--- What you should do ---
Give back the whole listing exactly as shown.
** START Supplied material **
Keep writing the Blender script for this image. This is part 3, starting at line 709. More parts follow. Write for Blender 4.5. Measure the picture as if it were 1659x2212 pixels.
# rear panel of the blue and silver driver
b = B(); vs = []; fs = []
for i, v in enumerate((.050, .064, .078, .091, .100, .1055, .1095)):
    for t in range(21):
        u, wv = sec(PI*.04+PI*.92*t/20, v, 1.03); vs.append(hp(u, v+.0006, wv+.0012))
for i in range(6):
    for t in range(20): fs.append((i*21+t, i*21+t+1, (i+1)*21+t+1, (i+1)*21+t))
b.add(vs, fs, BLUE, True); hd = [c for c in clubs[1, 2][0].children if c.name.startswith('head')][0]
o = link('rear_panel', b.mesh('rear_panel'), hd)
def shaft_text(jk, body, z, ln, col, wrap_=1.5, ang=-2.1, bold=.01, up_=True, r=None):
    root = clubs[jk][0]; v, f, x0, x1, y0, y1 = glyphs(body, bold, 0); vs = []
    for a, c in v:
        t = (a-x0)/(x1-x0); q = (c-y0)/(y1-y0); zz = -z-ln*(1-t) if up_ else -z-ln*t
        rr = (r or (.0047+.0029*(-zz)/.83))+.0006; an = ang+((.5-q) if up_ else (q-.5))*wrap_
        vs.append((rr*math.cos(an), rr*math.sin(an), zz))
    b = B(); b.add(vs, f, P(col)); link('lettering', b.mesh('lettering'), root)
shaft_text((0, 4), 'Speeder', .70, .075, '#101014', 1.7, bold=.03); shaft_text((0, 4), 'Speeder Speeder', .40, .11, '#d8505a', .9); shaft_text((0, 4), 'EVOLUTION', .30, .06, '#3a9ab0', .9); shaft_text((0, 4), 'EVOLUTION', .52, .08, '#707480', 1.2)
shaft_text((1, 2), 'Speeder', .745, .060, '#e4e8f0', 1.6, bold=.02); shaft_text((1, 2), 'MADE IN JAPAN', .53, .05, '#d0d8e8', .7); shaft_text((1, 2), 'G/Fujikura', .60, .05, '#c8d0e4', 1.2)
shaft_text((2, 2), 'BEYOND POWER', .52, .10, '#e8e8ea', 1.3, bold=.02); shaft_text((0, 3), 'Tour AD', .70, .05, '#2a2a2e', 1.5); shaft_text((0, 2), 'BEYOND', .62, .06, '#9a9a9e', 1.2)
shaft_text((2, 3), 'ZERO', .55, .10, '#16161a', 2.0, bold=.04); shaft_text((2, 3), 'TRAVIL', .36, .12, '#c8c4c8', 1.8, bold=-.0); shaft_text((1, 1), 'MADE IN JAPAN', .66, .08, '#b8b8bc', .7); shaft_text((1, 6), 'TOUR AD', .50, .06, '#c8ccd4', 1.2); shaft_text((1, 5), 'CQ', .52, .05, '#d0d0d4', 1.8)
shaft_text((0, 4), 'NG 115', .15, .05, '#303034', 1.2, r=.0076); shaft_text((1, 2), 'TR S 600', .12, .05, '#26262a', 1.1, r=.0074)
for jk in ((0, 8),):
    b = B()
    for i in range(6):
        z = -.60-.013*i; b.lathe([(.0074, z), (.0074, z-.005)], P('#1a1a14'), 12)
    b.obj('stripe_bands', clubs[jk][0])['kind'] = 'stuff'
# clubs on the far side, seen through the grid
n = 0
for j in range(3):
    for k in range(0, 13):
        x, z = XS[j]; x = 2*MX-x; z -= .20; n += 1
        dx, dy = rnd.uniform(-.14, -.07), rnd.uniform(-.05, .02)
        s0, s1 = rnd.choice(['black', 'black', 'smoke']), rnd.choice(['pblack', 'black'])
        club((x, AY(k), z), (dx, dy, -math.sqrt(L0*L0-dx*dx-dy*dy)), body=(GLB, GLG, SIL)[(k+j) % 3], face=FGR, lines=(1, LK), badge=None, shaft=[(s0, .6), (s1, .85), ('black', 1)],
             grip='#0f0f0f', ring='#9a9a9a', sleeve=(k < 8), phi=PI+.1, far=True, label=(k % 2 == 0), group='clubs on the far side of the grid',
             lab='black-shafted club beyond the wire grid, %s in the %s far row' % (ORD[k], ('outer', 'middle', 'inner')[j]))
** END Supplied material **
--- Exercise answer ---
Keep writing the Blender script for this image. This is part 3, starting at line 709. More parts follow. Write for Blender 4.5. Measure the picture as if it were 1659x2212 pixels.
# rear panel of the blue and silver driver
b = B(); vs = []; fs = []
for i, v in enumerate((.050, .064, .078, .091, .100, .1055, .1095)):
    for t in range(21):
        u, wv = sec(PI*.04+PI*.92*t/20, v, 1.03); vs.append(hp(u, v+.0006, wv+.0012))
for i in range(6):
    for t in range(20): fs.append((i*21+t, i*21+t+1, (i+1)*21+t+1, (i+1)*21+t))
b.add(vs, fs, BLUE, True); hd = [c for c in clubs[1, 2][0].children if c.name.startswith('head')][0]
o = link('rear_panel', b.mesh('rear_panel'), hd)
def shaft_text(jk, body, z, ln, col, wrap_=1.5, ang=-2.1, bold=.01, up_=True, r=None):
    root = clubs[jk][0]; v, f, x0, x1, y0, y1 = glyphs(body, bold, 0); vs = []
    for a, c in v:
        t = (a-x0)/(x1-x0); q = (c-y0)/(y1-y0); zz = -z-ln*(1-t) if up_ else -z-ln*t
        rr = (r or (.0047+.0029*(-zz)/.83))+.0006; an = ang+((.5-q) if up_ else (q-.5))*wrap_
        vs.append((rr*math.cos(an), rr*math.sin(an), zz))
    b = B(); b.add(vs, f, P(col)); link('lettering', b.mesh('lettering'), root)
shaft_text((0, 4), 'Speeder', .70, .075, '#101014', 1.7, bold=.03); shaft_text((0, 4), 'Speeder Speeder', .40, .11, '#d8505a', .9); shaft_text((0, 4), 'EVOLUTION', .30, .06, '#3a9ab0', .9); shaft_text((0, 4), 'EVOLUTION', .52, .08, '#707480', 1.2)
shaft_text((1, 2), 'Speeder', .745, .060, '#e4e8f0', 1.6, bold=.02); shaft_text((1, 2), 'MADE IN JAPAN', .53, .05, '#d0d8e8', .7); shaft_text((1, 2), 'G/Fujikura', .60, .05, '#c8d0e4', 1.2)
shaft_text((2, 2), 'BEYOND POWER', .52, .10, '#e8e8ea', 1.3, bold=.02); shaft_text((0, 3), 'Tour AD', .70, .05, '#2a2a2e', 1.5); shaft_text((0, 2), 'BEYOND', .62, .06, '#9a9a9e', 1.2)
shaft_text((2, 3), 'ZERO', .55, .10, '#16161a', 2.0, bold=.04); shaft_text((2, 3), 'TRAVIL', .36, .12, '#c8c4c8', 1.8, bold=-.0); shaft_text((1, 1), 'MADE IN JAPAN', .66, .08, '#b8b8bc', .7); shaft_text((1, 6), 'TOUR AD', .50, .06, '#c8ccd4', 1.2); shaft_text((1, 5), 'CQ', .52, .05, '#d0d0d4', 1.8)
shaft_text((0, 4), 'NG 115', .15, .05, '#303034', 1.2, r=.0076); shaft_text((1, 2), 'TR S 600', .12, .05, '#26262a', 1.1, r=.0074)
for jk in ((0, 8),):
    b = B()
    for i in range(6):
        z = -.60-.013*i; b.lathe([(.0074, z), (.0074, z-.005)], P('#1a1a14'), 12)
    b.obj('stripe_bands', clubs[jk][0])['kind'] = 'stuff'
# clubs on the far side, seen through the grid
n = 0
for j in range(3):
    for k in range(0, 13):
        x, z = XS[j]; x = 2*MX-x; z -= .20; n += 1
        dx, dy = rnd.uniform(-.14, -.07), rnd.uniform(-.05, .02)
        s0, s1 = rnd.choice(['black', 'black', 'smoke']), rnd.choice(['pblack', 'black'])
        club((x, AY(k), z), (dx, dy, -math.sqrt(L0*L0-dx*dx-dy*dy)), body=(GLB, GLG, SIL)[(k+j) % 3], face=FGR, lines=(1, LK), badge=None, shaft=[(s0, .6), (s1, .85), ('black', 1)],
             grip='#0f0f0f', ring='#9a9a9a', sleeve=(k < 8), phi=PI+.1, far=True, label=(k % 2 == 0), group='clubs on the far side of the grid',
             lab='black-shafted club beyond the wire grid, %s in the %s far row' % (ORD[k], ('outer', 'middle', 'inner')[j]))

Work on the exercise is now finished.